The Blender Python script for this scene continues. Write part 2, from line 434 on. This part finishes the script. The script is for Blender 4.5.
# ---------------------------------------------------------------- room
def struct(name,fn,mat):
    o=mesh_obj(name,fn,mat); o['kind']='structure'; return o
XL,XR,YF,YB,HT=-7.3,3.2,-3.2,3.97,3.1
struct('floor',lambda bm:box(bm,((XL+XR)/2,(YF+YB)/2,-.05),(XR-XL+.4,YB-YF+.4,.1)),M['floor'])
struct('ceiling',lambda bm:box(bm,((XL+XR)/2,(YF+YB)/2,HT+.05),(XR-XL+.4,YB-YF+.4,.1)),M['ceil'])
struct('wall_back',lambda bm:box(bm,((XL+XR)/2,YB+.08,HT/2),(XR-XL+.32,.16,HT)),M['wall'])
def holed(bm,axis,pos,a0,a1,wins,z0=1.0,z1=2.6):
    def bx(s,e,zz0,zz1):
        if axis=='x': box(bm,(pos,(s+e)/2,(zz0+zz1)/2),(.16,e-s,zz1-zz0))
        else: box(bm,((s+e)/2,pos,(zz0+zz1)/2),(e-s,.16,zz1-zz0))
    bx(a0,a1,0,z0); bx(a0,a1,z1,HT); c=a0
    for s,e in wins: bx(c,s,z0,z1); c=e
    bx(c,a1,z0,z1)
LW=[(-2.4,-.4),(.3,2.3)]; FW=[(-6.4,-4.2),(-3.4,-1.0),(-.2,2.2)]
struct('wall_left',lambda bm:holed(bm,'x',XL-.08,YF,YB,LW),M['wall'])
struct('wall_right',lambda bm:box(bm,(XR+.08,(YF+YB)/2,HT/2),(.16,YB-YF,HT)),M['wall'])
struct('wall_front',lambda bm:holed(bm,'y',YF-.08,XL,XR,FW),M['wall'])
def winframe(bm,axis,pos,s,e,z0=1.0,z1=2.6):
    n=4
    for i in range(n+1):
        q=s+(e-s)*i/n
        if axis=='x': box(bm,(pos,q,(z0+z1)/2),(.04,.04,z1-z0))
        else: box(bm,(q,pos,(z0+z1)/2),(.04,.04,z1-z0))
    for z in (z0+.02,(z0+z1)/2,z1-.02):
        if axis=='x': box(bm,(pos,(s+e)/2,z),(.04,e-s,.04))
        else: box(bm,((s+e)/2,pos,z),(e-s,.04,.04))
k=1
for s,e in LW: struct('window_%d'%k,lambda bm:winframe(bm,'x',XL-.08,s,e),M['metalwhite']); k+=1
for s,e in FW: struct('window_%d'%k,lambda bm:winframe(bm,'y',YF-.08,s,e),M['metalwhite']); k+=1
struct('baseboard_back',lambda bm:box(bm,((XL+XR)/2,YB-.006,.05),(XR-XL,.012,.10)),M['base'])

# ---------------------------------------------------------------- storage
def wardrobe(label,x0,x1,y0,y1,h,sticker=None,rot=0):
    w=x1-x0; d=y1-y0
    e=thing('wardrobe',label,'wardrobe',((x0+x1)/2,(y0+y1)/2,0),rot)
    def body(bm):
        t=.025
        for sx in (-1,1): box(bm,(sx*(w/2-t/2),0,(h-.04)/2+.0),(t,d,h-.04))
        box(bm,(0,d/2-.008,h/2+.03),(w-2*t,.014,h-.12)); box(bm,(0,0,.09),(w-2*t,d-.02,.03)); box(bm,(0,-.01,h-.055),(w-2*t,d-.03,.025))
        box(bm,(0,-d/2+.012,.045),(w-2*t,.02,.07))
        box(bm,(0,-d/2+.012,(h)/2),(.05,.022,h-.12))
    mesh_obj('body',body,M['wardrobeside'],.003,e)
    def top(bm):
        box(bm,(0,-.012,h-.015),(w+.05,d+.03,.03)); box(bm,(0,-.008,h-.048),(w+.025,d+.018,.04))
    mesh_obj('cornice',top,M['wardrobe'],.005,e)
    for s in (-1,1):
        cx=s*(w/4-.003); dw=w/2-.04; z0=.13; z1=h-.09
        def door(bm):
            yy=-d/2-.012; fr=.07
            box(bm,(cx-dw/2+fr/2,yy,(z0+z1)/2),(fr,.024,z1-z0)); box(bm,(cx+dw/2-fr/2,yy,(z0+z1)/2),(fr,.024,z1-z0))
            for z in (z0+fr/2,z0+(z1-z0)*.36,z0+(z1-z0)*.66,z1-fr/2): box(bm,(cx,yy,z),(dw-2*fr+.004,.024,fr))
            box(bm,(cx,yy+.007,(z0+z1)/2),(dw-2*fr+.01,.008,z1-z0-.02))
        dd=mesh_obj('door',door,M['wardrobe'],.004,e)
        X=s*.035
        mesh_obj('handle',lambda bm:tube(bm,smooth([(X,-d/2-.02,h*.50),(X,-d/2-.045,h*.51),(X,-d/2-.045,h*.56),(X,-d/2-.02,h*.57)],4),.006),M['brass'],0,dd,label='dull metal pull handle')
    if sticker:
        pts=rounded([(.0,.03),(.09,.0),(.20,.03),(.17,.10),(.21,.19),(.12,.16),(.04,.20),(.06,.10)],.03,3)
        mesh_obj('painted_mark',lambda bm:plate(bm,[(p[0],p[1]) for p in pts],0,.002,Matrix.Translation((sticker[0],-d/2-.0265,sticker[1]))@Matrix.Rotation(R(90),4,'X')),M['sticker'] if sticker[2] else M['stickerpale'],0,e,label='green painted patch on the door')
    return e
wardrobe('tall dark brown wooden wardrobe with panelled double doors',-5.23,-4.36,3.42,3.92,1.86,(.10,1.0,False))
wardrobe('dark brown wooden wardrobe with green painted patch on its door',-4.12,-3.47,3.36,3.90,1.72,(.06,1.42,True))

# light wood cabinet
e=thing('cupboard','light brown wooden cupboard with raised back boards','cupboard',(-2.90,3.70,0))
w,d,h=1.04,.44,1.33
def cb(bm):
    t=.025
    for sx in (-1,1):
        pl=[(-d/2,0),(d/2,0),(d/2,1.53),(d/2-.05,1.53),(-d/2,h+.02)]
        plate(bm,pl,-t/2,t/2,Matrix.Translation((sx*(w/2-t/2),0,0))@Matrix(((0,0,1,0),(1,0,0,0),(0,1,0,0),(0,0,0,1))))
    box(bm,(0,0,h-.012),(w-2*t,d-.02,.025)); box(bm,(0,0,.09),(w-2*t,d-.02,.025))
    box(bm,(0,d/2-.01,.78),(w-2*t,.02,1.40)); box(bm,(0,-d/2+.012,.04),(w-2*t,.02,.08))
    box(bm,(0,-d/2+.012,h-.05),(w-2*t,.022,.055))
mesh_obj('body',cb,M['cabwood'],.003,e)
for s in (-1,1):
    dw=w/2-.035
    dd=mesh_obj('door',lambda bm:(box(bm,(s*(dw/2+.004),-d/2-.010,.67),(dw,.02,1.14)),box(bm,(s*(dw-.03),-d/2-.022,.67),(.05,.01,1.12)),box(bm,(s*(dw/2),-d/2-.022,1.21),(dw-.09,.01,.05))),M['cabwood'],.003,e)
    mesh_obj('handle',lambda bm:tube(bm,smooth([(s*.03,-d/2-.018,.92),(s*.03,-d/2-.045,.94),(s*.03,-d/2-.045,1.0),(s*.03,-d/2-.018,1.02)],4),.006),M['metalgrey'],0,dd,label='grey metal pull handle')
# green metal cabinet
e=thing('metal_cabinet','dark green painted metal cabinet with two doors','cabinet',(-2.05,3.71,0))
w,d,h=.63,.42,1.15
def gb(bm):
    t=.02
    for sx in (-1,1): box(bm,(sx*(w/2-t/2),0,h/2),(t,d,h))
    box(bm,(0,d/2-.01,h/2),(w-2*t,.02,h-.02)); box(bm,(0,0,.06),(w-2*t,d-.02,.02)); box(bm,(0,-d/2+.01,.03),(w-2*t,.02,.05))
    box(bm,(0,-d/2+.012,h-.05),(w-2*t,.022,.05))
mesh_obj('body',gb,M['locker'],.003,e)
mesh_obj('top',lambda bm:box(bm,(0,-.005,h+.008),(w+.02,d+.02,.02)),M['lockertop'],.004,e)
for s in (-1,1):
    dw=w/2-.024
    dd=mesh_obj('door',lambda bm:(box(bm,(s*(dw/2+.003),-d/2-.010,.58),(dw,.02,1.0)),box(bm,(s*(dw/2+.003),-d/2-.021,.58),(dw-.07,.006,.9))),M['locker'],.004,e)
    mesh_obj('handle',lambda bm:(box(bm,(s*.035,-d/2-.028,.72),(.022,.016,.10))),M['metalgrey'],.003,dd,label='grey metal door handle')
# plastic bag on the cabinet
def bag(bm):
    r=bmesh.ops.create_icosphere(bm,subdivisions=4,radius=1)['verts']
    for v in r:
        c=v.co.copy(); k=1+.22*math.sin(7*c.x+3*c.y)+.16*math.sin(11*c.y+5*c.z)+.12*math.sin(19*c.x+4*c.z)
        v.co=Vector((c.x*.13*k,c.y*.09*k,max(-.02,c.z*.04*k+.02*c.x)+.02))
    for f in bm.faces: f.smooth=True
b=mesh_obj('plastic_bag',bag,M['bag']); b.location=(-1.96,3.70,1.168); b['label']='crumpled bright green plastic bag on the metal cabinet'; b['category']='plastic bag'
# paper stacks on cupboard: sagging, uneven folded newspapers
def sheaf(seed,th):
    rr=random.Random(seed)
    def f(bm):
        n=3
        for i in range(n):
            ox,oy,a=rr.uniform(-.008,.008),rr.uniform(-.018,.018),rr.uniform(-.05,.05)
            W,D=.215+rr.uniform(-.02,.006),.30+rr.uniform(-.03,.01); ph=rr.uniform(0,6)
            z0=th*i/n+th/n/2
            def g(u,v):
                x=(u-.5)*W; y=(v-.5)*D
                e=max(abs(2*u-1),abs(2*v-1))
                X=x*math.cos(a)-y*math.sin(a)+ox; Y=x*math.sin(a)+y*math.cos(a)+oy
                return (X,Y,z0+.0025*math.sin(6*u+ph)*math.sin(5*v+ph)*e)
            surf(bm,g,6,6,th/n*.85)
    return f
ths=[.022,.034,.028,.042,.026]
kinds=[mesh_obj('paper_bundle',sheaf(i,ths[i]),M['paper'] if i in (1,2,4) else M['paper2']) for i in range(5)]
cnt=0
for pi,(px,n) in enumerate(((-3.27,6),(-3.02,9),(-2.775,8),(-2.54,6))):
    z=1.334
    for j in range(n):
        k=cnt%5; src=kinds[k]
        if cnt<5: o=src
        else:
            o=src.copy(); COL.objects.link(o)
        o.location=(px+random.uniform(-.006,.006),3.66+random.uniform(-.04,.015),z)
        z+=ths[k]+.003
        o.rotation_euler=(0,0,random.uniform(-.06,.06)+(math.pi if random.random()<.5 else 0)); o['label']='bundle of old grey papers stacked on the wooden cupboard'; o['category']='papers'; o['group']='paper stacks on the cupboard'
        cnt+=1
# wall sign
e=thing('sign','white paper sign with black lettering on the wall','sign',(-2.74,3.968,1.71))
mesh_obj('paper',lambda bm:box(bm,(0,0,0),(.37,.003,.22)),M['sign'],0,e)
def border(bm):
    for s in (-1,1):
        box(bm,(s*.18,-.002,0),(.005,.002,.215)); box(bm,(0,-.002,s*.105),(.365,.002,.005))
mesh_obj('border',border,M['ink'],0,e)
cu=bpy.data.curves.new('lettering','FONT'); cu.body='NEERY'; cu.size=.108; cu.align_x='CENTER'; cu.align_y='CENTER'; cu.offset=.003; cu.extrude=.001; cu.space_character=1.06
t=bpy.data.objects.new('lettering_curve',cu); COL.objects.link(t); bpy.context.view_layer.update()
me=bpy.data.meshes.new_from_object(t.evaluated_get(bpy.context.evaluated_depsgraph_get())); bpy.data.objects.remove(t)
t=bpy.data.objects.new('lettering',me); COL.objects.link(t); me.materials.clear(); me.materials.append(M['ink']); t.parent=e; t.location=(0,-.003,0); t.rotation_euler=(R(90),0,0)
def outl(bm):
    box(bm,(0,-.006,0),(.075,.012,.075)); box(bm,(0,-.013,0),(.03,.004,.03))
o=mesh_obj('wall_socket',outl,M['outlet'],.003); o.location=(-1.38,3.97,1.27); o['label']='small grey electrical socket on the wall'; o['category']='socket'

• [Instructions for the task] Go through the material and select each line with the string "holed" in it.

• [Correct output]
def holed(bm,axis,pos,a0,a1,wins,z0=1.0,z1=2.6):
struct('wall_left',lambda bm:holed(bm,'x',XL-.08,YF,YB,LW),M['wall'])
struct('wall_front',lambda bm:holed(bm,'y',YF-.08,XL,XR,FW),M['wall'])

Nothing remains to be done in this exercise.